Assim, concluímos – como já aflorado supra – que a pretensão apresentada não corresponde substancialmente a uma dificuldade de compreensão da decisão, nem se resume a uma intencionada mera retificação, traduzindo-se antes numa manifestação de discordância relativamente aos fundamentos e sentido decisório.
Ora, os argumentos aduzidos pela reclamante, no sentido de fundamentar tal discordância, não infirmam a correção do juízo efetuado, na decisão sumária proferida.
Na verdade, a reclamante não enunciou, de forma clara e explícita, no requerimento de interposição de recurso, a concreta interpretação normativa, cuja constitucionalidade pretendia ver apreciada. Porém, face ao preceito selecionado, tornou-se, desde logo, manifesto que a reclamante não procedeu à certeira indicação do suporte legal em que a ratio decidendi da decisão recorrida assentaria.
Acresce que não suscitou previamente a questão de constitucionalidade que pretenderia ver apreciada, perante o tribunal a quo – salientando-se que tal suscitação teria de ser necessariamente prévia à prolação da decisão recorrida – não estando dispensada de o fazer, como se explica, com completude, na decisão sumária.
Relativamente à inadequação de um convite ao aperfeiçoamento, no caso, a decisão proferida também é expressa e concludente.
Encontrando-se a sindicância do Tribunal Constitucional, neste âmbito, restringida à apreciação da constitucionalidade de normas ou interpretações normativas, qualquer outra apreciação incidente sobre a decisão recorrida encontra-se legalmente vedada, ao contrário do que parece supor a reclamante.

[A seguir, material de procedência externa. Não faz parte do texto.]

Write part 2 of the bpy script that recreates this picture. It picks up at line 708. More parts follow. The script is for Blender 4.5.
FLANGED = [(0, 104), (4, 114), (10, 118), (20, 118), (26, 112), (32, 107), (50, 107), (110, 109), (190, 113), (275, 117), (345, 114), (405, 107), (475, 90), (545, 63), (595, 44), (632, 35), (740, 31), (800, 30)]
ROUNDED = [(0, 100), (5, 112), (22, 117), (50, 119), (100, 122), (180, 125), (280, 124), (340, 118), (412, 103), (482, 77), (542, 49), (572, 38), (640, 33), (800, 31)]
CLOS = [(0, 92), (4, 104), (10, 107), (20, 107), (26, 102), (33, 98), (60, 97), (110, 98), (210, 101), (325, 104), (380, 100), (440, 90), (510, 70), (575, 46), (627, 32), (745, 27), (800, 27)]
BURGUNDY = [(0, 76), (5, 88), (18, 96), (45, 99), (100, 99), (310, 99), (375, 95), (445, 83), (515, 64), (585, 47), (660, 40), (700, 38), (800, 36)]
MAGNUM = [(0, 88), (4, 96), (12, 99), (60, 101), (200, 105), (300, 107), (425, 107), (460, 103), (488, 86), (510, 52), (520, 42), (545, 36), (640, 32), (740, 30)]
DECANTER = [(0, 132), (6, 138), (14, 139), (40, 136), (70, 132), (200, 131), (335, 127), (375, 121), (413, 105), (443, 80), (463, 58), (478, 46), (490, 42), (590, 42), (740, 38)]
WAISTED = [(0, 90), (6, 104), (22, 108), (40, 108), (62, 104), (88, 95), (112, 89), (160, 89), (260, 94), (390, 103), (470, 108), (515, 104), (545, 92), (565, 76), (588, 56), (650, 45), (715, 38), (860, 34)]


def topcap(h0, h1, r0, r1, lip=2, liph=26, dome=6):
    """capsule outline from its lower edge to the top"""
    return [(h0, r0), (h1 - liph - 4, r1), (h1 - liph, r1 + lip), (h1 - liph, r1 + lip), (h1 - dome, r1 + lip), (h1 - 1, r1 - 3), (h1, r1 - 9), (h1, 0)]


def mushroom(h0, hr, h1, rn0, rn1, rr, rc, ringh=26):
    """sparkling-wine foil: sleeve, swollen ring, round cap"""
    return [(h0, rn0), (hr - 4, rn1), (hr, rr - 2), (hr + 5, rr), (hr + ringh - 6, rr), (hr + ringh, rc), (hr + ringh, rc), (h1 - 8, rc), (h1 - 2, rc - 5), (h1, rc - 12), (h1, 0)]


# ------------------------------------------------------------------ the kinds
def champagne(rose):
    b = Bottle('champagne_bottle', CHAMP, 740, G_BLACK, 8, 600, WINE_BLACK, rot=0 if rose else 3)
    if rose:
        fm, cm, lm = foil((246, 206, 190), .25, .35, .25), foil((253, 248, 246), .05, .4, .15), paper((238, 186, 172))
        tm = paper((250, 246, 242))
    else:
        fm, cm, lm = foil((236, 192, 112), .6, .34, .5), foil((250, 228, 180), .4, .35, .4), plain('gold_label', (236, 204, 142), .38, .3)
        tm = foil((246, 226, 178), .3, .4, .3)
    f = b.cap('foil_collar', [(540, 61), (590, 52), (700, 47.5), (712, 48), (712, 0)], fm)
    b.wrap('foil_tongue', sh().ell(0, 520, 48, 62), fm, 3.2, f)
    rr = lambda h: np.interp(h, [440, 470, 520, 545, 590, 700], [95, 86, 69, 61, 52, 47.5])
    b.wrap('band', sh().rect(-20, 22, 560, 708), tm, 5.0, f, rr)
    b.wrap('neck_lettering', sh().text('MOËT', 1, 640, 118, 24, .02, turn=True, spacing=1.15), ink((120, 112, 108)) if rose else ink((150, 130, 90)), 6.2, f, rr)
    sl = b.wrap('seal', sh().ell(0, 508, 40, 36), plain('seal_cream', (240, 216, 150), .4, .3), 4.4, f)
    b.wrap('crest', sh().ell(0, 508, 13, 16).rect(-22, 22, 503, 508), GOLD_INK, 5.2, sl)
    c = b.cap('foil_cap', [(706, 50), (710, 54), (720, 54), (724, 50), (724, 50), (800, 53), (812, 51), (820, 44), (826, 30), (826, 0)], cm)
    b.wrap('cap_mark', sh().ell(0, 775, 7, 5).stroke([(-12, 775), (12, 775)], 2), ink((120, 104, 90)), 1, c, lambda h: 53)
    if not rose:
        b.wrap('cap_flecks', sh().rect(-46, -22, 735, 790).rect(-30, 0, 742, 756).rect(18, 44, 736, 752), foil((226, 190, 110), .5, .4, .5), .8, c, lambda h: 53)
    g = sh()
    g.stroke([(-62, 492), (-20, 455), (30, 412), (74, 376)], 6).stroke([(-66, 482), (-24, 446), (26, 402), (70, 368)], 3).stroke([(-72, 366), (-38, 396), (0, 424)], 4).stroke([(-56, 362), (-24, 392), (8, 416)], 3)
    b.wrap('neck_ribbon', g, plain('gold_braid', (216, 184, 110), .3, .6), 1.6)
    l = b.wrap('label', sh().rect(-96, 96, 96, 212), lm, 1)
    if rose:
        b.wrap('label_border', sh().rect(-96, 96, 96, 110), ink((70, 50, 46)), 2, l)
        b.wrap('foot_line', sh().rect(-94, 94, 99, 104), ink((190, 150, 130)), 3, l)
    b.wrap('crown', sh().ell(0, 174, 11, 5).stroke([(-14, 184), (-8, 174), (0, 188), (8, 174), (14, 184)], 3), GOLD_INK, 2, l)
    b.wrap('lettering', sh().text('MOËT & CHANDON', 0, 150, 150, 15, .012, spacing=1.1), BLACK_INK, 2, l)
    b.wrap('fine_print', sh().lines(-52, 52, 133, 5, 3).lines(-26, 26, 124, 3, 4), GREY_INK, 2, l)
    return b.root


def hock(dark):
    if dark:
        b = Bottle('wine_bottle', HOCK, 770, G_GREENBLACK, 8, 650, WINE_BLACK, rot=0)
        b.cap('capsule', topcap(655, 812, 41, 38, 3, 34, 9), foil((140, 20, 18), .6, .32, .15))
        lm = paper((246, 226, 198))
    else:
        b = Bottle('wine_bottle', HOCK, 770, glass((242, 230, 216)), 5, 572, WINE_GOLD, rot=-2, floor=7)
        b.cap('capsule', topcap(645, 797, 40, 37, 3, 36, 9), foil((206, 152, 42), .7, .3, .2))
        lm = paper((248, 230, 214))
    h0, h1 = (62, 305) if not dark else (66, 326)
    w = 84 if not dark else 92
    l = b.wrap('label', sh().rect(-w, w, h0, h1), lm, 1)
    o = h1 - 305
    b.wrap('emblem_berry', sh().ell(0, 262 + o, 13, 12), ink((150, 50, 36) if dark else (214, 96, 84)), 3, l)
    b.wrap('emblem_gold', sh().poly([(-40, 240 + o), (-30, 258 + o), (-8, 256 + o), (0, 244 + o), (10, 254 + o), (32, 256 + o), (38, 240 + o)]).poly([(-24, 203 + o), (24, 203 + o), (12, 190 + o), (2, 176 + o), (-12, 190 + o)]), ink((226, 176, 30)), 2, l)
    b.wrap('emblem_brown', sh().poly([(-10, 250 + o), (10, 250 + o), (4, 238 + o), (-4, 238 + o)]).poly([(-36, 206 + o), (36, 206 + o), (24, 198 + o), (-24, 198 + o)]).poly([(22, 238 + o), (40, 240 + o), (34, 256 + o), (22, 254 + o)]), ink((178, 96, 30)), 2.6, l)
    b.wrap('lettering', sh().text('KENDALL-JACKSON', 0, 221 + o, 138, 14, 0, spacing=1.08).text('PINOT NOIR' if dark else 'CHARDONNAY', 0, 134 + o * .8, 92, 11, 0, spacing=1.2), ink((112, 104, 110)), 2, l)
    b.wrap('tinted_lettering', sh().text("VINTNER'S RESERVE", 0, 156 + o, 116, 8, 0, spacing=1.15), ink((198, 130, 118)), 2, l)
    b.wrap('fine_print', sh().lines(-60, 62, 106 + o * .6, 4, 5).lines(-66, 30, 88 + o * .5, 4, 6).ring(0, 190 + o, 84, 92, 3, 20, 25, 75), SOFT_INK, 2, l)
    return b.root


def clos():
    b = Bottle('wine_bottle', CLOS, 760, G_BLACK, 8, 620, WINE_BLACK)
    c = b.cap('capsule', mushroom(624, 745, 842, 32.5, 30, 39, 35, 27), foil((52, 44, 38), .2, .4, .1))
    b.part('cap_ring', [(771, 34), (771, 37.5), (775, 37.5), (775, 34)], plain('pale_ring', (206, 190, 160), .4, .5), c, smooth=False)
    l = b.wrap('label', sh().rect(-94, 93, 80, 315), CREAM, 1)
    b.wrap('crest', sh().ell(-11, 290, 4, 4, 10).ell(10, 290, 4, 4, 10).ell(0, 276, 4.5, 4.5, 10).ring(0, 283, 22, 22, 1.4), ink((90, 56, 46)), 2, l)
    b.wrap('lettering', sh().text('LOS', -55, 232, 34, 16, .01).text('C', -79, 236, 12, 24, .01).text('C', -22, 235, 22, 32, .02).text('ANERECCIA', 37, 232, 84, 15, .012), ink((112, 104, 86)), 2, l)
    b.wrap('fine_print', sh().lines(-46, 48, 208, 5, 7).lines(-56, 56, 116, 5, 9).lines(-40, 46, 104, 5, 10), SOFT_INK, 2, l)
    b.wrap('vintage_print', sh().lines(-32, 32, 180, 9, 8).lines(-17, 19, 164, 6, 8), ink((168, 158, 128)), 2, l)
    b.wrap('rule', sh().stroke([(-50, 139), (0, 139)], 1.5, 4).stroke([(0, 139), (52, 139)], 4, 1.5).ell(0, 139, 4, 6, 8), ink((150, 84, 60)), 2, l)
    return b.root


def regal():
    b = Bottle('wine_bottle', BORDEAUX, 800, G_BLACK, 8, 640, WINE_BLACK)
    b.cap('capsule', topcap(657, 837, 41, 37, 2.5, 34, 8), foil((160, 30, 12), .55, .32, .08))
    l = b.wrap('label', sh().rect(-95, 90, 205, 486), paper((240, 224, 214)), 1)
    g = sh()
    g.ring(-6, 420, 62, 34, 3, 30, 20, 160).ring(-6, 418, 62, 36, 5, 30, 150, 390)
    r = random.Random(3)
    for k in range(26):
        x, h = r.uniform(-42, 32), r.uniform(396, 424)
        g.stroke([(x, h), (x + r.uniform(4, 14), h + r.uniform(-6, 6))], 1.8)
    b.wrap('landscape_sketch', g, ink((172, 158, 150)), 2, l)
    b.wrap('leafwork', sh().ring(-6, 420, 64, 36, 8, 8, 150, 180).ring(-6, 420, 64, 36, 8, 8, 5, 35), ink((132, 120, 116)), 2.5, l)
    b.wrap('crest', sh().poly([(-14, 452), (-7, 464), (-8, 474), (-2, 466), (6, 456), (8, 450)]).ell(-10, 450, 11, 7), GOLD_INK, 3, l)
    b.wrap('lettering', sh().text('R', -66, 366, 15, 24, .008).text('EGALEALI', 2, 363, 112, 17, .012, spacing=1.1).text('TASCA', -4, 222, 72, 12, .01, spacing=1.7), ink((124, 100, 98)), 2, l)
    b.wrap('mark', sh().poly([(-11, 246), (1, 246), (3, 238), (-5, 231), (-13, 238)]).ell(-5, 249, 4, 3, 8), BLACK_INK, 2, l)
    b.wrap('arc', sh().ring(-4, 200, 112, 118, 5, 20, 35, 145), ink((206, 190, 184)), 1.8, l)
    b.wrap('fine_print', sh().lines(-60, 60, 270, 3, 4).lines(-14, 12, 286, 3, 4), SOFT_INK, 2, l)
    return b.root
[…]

Nestes termos, reafirmando a fundamentação constante da decisão reclamada, conclui-se pelo indeferimento da reclamação apresentada.
III - Decisão
8. Pelo exposto, decide-se indeferir a reclamação apresentada e confirmar a Decisão sumária proferida no dia 27 de fevereiro de 2013.
Custas pela reclamante, fixando-se a taxa de justiça em 20 unidades de conta, ponderados os critérios referidos no artigo 9.º, n.º 1, do Decreto-Lei n.º 303/98, de 7 de outubro (artigo 7.º do mesmo diploma).
Lisboa, 23 de maio de 2013. – Catarina Sarmento e Castro – Vítor Gomes – Maria Lúcia Amaral.